◆ AIM: Copy out the listing that follows, exact in every word, and skip the images.

◆ DATA LINES:

►

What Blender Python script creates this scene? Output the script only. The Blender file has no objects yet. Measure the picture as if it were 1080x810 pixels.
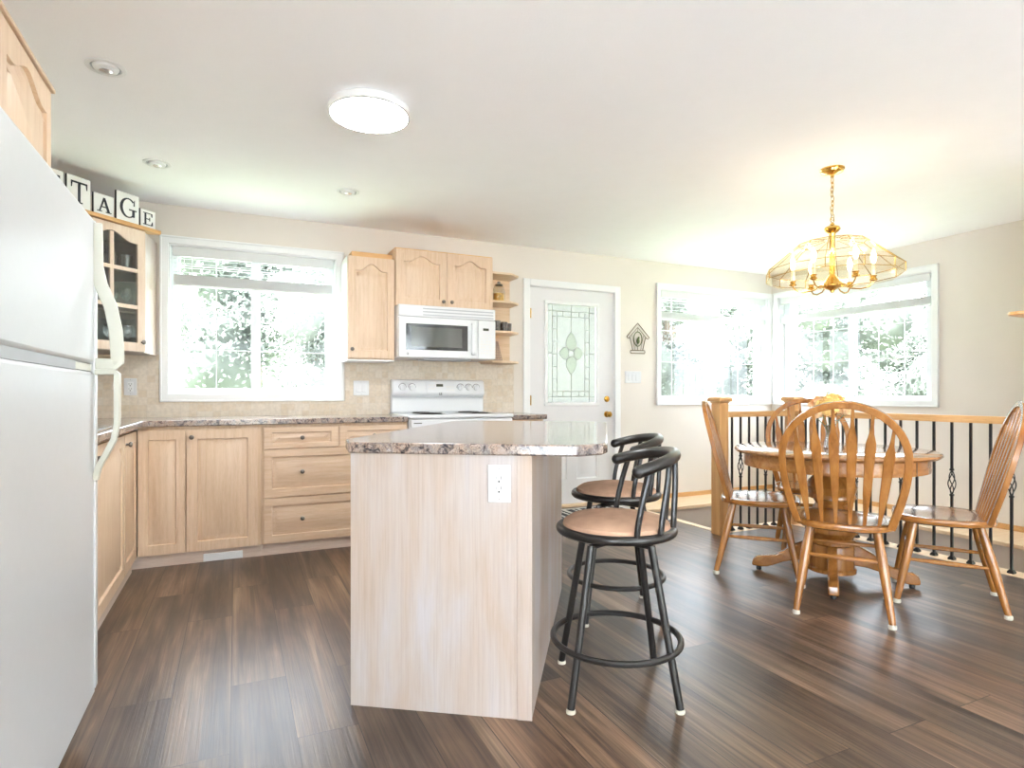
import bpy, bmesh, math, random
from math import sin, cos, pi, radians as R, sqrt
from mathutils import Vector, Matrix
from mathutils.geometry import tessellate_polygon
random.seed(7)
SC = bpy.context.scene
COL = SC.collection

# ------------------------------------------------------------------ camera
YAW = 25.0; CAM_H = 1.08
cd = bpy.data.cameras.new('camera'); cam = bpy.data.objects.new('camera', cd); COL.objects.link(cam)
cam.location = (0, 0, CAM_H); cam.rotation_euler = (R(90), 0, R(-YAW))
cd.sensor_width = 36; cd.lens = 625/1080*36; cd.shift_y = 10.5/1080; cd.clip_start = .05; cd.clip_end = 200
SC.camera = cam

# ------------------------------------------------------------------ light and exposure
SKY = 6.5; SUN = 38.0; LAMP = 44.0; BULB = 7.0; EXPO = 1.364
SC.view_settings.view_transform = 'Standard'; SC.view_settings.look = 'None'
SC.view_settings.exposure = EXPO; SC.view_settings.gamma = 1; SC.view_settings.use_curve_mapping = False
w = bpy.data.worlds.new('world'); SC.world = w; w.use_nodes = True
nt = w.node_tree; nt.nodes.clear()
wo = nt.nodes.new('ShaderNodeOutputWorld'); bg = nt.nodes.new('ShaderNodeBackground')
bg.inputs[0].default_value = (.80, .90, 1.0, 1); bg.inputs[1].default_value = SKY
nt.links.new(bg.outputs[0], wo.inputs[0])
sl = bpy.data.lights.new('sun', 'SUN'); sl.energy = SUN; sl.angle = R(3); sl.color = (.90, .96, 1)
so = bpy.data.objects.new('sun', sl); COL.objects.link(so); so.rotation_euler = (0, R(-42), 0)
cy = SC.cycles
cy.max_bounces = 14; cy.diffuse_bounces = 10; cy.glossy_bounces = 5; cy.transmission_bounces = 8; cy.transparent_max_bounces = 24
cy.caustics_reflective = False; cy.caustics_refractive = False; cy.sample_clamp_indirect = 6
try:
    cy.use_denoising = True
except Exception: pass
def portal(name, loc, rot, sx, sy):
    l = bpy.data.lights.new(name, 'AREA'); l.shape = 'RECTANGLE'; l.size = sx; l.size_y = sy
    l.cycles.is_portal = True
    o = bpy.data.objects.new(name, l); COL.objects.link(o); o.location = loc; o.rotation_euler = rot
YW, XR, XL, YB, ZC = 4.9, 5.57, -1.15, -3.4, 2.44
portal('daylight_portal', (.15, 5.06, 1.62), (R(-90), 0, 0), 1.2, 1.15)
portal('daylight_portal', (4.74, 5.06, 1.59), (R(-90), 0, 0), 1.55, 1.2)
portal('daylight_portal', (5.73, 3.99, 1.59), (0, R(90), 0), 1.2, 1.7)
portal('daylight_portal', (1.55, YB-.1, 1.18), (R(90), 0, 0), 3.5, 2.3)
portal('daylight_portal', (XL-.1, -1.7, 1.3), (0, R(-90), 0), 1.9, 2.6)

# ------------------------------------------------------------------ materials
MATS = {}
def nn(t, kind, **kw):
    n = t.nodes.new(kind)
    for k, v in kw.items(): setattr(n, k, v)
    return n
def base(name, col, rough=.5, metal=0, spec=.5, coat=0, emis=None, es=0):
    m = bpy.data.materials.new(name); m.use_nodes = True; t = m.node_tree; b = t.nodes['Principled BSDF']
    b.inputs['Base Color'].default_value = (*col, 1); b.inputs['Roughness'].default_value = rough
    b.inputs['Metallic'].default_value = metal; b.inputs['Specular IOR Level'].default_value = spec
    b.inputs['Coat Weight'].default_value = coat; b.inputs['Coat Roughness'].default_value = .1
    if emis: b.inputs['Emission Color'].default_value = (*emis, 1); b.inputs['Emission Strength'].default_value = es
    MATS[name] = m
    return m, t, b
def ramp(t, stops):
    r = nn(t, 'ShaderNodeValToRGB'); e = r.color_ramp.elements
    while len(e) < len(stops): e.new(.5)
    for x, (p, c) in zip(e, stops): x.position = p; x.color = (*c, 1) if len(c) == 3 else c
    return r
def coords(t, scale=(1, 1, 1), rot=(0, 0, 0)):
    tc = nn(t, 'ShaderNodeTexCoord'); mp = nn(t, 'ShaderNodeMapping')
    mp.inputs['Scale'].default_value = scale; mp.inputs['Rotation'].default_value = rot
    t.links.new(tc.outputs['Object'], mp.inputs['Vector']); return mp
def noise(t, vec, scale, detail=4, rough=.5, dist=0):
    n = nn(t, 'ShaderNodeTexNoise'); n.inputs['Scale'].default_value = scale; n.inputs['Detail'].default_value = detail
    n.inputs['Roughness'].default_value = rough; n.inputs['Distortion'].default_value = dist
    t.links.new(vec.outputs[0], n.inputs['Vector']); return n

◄

◆ CORRECT OUTPUT:
What Blender Python script creates this scene? Output the script only. The Blender file has no objects yet. Measure the picture as if it were 1080x810 pixels.
import bpy, bmesh, math, random
from math import sin, cos, pi, radians as R, sqrt
from mathutils import Vector, Matrix
from mathutils.geometry import tessellate_polygon
random.seed(7)
SC = bpy.context.scene
COL = SC.collection

# ------------------------------------------------------------------ camera
YAW = 25.0; CAM_H = 1.08
cd = bpy.data.cameras.new('camera'); cam = bpy.data.objects.new('camera', cd); COL.objects.link(cam)
cam.location = (0, 0, CAM_H); cam.rotation_euler = (R(90), 0, R(-YAW))
cd.sensor_width = 36; cd.lens = 625/1080*36; cd.shift_y = 10.5/1080; cd.clip_start = .05; cd.clip_end = 200
SC.camera = cam

# ------------------------------------------------------------------ light and exposure
SKY = 6.5; SUN = 38.0; LAMP = 44.0; BULB = 7.0; EXPO = 1.364
SC.view_settings.view_transform = 'Standard'; SC.view_settings.look = 'None'
SC.view_settings.exposure = EXPO; SC.view_settings.gamma = 1; SC.view_settings.use_curve_mapping = False
w = bpy.data.worlds.new('world'); SC.world = w; w.use_nodes = True
nt = w.node_tree; nt.nodes.clear()
wo = nt.nodes.new('ShaderNodeOutputWorld'); bg = nt.nodes.new('ShaderNodeBackground')
bg.inputs[0].default_value = (.80, .90, 1.0, 1); bg.inputs[1].default_value = SKY
nt.links.new(bg.outputs[0], wo.inputs[0])
sl = bpy.data.lights.new('sun', 'SUN'); sl.energy = SUN; sl.angle = R(3); sl.color = (.90, .96, 1)
so = bpy.data.objects.new('sun', sl); COL.objects.link(so); so.rotation_euler = (0, R(-42), 0)
cy = SC.cycles
cy.max_bounces = 14; cy.diffuse_bounces = 10; cy.glossy_bounces = 5; cy.transmission_bounces = 8; cy.transparent_max_bounces = 24
cy.caustics_reflective = False; cy.caustics_refractive = False; cy.sample_clamp_indirect = 6
try:
    cy.use_denoising = True
except Exception: pass
def portal(name, loc, rot, sx, sy):
    l = bpy.data.lights.new(name, 'AREA'); l.shape = 'RECTANGLE'; l.size = sx; l.size_y = sy
    l.cycles.is_portal = True
    o = bpy.data.objects.new(name, l); COL.objects.link(o); o.location = loc; o.rotation_euler = rot
YW, XR, XL, YB, ZC = 4.9, 5.57, -1.15, -3.4, 2.44
portal('daylight_portal', (.15, 5.06, 1.62), (R(-90), 0, 0), 1.2, 1.15)
portal('daylight_portal', (4.74, 5.06, 1.59), (R(-90), 0, 0), 1.55, 1.2)
portal('daylight_portal', (5.73, 3.99, 1.59), (0, R(90), 0), 1.2, 1.7)
portal('daylight_portal', (1.55, YB-.1, 1.18), (R(90), 0, 0), 3.5, 2.3)
portal('daylight_portal', (XL-.1, -1.7, 1.3), (0, R(-90), 0), 1.9, 2.6)

# ------------------------------------------------------------------ materials
MATS = {}
def nn(t, kind, **kw):
    n = t.nodes.new(kind)
    for k, v in kw.items(): setattr(n, k, v)
    return n
def base(name, col, rough=.5, metal=0, spec=.5, coat=0, emis=None, es=0):
    m = bpy.data.materials.new(name); m.use_nodes = True; t = m.node_tree; b = t.nodes['Principled BSDF']
    b.inputs['Base Color'].default_value = (*col, 1); b.inputs['Roughness'].default_value = rough
    b.inputs['Metallic'].default_value = metal; b.inputs['Specular IOR Level'].default_value = spec
    b.inputs['Coat Weight'].default_value = coat; b.inputs['Coat Roughness'].default_value = .1
    if emis: b.inputs['Emission Color'].default_value = (*emis, 1); b.inputs['Emission Strength'].default_value = es
    MATS[name] = m
    return m, t, b
def ramp(t, stops):
    r = nn(t, 'ShaderNodeValToRGB'); e = r.color_ramp.elements
    while len(e) < len(stops): e.new(.5)
    for x, (p, c) in zip(e, stops): x.position = p; x.color = (*c, 1) if len(c) == 3 else c
    return r
def coords(t, scale=(1, 1, 1), rot=(0, 0, 0)):
    tc = nn(t, 'ShaderNodeTexCoord'); mp = nn(t, 'ShaderNodeMapping')
    mp.inputs['Scale'].default_value = scale; mp.inputs['Rotation'].default_value = rot
    t.links.new(tc.outputs['Object'], mp.inputs['Vector']); return mp
def noise(t, vec, scale, detail=4, rough=.5, dist=0):
    n = nn(t, 'ShaderNodeTexNoise'); n.inputs['Scale'].default_value = scale; n.inputs['Detail'].default_value = detail
    n.inputs['Roughness'].default_value = rough; n.inputs['Distortion'].default_value = dist
    t.links.new(vec.outputs[0], n.inputs['Vector']); return n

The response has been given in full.